** Begin DATA SECTION **

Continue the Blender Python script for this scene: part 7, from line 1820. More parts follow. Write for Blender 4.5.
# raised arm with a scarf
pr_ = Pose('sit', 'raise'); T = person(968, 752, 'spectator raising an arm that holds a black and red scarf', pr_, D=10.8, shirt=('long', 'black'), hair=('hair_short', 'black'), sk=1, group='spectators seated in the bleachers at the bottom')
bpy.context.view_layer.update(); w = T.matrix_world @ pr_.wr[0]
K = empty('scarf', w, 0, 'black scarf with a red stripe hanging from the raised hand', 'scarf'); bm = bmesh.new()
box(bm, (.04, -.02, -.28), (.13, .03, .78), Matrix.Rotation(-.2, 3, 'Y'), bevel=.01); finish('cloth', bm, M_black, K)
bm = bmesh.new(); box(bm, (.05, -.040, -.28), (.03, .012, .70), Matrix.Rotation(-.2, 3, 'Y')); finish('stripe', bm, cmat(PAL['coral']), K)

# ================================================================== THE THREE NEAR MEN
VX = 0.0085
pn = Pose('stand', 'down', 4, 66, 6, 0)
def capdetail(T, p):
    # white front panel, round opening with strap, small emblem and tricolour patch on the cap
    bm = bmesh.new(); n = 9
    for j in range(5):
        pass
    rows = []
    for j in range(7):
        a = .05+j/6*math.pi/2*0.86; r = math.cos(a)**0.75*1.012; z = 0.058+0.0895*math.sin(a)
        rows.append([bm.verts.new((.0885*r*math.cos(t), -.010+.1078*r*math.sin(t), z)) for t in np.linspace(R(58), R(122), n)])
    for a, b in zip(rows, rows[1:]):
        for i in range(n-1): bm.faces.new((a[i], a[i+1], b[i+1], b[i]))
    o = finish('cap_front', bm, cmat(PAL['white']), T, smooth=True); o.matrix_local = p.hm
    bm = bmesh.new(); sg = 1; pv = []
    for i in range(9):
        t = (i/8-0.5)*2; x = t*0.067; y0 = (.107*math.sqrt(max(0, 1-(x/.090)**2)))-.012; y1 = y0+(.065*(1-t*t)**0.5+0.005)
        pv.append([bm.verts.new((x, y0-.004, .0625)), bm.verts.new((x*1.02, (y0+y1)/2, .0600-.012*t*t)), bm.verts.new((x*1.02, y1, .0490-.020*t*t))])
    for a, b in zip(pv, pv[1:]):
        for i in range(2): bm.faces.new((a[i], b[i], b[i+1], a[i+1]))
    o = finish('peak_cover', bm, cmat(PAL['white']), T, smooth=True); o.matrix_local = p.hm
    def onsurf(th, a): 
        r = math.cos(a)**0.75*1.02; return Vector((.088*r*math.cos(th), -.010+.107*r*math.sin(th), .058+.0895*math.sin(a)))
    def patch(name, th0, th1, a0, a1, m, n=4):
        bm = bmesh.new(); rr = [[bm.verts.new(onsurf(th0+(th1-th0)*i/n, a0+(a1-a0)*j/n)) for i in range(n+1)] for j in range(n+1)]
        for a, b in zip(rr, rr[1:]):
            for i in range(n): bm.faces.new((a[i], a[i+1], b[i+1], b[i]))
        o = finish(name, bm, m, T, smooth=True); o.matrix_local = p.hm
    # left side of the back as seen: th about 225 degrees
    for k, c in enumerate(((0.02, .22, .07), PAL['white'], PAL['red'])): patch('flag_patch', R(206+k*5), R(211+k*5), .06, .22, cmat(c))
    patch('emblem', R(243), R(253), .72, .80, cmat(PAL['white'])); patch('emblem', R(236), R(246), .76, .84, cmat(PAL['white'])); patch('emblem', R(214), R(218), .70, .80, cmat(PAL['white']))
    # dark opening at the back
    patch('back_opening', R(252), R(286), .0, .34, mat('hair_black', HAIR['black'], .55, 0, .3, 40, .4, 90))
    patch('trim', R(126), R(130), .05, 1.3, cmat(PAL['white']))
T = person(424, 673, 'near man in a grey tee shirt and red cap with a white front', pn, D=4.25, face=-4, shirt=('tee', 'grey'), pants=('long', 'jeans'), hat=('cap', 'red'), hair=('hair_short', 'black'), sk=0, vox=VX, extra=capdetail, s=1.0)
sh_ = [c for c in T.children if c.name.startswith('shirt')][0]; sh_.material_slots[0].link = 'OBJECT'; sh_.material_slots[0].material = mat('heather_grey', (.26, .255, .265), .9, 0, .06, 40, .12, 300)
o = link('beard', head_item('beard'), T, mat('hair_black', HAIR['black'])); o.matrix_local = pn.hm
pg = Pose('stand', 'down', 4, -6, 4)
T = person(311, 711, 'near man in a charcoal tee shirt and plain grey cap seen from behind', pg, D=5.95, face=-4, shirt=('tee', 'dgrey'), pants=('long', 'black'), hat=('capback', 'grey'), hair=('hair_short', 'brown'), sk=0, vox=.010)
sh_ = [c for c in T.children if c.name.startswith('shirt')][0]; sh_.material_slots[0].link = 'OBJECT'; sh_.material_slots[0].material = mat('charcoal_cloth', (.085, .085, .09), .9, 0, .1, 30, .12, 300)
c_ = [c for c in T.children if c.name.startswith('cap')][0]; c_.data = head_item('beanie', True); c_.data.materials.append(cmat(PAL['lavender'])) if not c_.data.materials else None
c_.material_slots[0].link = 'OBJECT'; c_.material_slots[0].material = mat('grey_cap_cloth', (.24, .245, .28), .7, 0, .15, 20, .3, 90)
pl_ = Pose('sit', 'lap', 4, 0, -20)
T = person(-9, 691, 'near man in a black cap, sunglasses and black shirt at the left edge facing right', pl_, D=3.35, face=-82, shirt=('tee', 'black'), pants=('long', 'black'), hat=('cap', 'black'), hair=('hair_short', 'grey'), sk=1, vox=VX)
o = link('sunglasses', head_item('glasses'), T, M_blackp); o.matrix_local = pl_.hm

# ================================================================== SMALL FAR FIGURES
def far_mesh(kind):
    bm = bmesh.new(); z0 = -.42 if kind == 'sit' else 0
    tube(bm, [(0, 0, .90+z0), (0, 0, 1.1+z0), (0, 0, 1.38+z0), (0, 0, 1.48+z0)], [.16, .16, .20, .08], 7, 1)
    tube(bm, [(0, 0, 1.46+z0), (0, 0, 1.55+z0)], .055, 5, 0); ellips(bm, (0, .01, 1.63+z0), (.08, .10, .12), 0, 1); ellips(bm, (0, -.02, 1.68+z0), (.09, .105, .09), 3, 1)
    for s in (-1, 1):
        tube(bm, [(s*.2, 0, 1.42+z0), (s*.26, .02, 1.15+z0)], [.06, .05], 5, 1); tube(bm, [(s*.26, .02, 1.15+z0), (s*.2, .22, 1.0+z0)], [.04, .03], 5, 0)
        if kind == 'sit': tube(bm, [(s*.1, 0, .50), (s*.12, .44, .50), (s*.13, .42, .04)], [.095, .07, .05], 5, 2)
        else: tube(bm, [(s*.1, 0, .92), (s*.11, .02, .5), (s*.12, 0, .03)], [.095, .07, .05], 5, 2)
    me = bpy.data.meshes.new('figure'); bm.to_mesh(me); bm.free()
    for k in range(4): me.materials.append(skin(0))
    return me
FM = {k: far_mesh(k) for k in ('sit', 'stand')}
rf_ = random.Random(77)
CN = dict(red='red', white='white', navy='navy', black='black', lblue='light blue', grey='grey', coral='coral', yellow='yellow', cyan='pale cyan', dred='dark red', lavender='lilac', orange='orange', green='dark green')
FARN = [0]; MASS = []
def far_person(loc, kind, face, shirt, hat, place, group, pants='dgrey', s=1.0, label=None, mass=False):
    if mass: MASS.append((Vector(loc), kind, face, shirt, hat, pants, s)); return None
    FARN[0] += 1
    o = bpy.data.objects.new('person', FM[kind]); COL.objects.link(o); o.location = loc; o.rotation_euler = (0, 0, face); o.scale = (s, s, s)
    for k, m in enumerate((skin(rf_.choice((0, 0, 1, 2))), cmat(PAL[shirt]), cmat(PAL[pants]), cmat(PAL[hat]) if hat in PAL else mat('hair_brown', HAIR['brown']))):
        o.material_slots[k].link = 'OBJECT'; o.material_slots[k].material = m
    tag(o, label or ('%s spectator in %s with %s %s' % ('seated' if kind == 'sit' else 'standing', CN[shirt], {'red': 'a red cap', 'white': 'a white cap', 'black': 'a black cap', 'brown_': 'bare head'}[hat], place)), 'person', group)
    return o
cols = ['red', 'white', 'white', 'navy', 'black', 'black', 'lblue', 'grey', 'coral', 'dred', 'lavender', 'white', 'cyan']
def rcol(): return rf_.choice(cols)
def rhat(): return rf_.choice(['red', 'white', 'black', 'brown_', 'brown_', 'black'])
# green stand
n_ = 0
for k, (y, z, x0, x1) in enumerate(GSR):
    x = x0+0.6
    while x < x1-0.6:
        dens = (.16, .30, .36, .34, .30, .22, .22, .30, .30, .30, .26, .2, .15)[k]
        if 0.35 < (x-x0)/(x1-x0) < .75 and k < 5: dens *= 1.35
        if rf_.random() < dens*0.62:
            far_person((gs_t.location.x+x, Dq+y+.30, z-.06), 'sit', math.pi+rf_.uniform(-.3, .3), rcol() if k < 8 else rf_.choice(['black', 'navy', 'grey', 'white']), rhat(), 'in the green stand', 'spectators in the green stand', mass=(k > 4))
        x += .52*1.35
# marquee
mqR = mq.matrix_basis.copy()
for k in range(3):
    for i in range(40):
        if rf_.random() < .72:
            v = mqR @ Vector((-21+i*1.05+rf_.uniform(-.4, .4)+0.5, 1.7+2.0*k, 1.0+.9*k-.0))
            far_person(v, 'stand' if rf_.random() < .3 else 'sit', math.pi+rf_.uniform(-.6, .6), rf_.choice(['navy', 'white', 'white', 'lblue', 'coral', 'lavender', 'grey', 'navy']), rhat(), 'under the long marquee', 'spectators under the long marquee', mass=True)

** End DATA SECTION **

● **TASK**:
Exactly as they appear, please write out the lines from the opening of the listing above down to the line containing "bm, cmat(PAL['coral']), K)", with both end lines included.

● **SOLUTION TO THIS TASK**:
Continue the Blender Python script for this scene: part 7, from line 1820. More parts follow. Write for Blender 4.5.
# raised arm with a scarf
pr_ = Pose('sit', 'raise'); T = person(968, 752, 'spectator raising an arm that holds a black and red scarf', pr_, D=10.8, shirt=('long', 'black'), hair=('hair_short', 'black'), sk=1, group='spectators seated in the bleachers at the bottom')
bpy.context.view_layer.update(); w = T.matrix_world @ pr_.wr[0]
K = empty('scarf', w, 0, 'black scarf with a red stripe hanging from the raised hand', 'scarf'); bm = bmesh.new()
box(bm, (.04, -.02, -.28), (.13, .03, .78), Matrix.Rotation(-.2, 3, 'Y'), bevel=.01); finish('cloth', bm, M_black, K)
bm = bmesh.new(); box(bm, (.05, -.040, -.28), (.03, .012, .70), Matrix.Rotation(-.2, 3, 'Y')); finish('stripe', bm, cmat(PAL['coral']), K)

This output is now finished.